Raczej serdeczna, choć zdystansowana zarówno do obcych istot jak i działań w których bierze udział.
Rudi
Przy rampie czekał już ów duros o szczwanym wyrazie twarzy, ale zarazem spokojnym sposobie bycia. Taki kamerdyner tego hangaru.
Duros – kamerdyner na Statku Widmo – obsługuje przylatujące statki. Ma pod sobą kilkunastu ludzi i kilka robotów. Jest wesoły, sympatyczny i dowcipny. Po 40tce,z wykształcenia technik mechanik. Wygląda jak większość durosów.
Offline
Biznesmen
Trzech najważniejszych najemników Vottagga
Baltar - najemnik, Iridoniani wychowany przez ulicę, należy do krwawej kasty Iridoriańskiej, do której też został wciągnięty jako mały dzieciak. Jest dosyć zaprawiony w boju, zazwyczaj używa w otwartych misjach pół-automatycznego karabinu snajperskiego X10, posiada także wszczep poprawiający refleks, który umiejscowiony jest zaraz przy rdzeniu kręgosłupa, tuż poniżej łysej głowy, którą zdobią drobne blizny. Baltar przeżył swoje, jest dosyć rozważny jak na Iridorianina, nie poświęci życia tylko dla widoku krwi, ale mimo wszystko jest bardzo brutalny. Obecnie najdłużej z wszystkich zatrudniony jest u Vottagga, wykonując od czasu do czasu jakieś drobne zabójstwa, oraz zajmując się ochroną hutta. Poza swoją Iridoriańską przynależnością, należy także do Netra Lopima, założonego przez obecnego pracodawcę, gdy ten działał pod przykrywką. Jako najstarszy z ludzi Vottagga, piastuje posadę szefa zleceń na głowy, oraz przywódcy najemników.
Capricorn - młodszy nieco od poprzedniego, jednak przynależy do tych samych ugrupowań. Jego historia jednak jest znacznie inna, on wychował się wśród Iridorian od urodzenia i jest o wiele bardziej bezwzględny oraz brutalny. Wygląda na psychopatę, którym właściwie jest. To bardzo umięśniony i wielki Zabrak, który na swojej rogatej głowie wytatuował czaszkę, której elementy znajdują się w tych samych miejscach co rzeczywiście, jednak wygląda bardziej komiksowo niż jak prześwietlenie. Wielkolud skupia się zazwyczaj na broni białej(ta zadaje krwawe rany w przeciwieństwie do blasterów), oraz jak najsilniejszych i celniejszych ciosach.
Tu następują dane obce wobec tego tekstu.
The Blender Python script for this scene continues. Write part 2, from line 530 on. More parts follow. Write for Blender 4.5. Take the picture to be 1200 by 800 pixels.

Nie pogardzi także dobrym granatem rozrywającym, lub małymi drzewkami.
Vottagg pozostawił Capricorna jako swoje zastępstwo. Widać Zabrak nie jest tak głupi na jakiego wygląda. Bezmózgi mięśniak okazał się najbardziej zaufanym agentem Hutta.
Rush - można by rzec, że to geniusz wśród Iridorian. Zabrak jest wyspecjalizowany w technologii, którą się wspomaga, jego pancerz jest ulepszony o niestandardowe ulepszenia, sam odpowiada za wszczep u Baltara. Głównie zajmuje się omijaniem zabezpieczeń i zdobywaniem informacji. Przygotowuje niezbędne dane dla łowców nagród jak i najemników, na temat ich misji. Cóż prawdziwym Iridorianinem nie jest, choć nie przeszkadza mu brutalność jego towarzyszy. W walce posługuje się dwoma blasterami DC-15s, oraz czasami minami.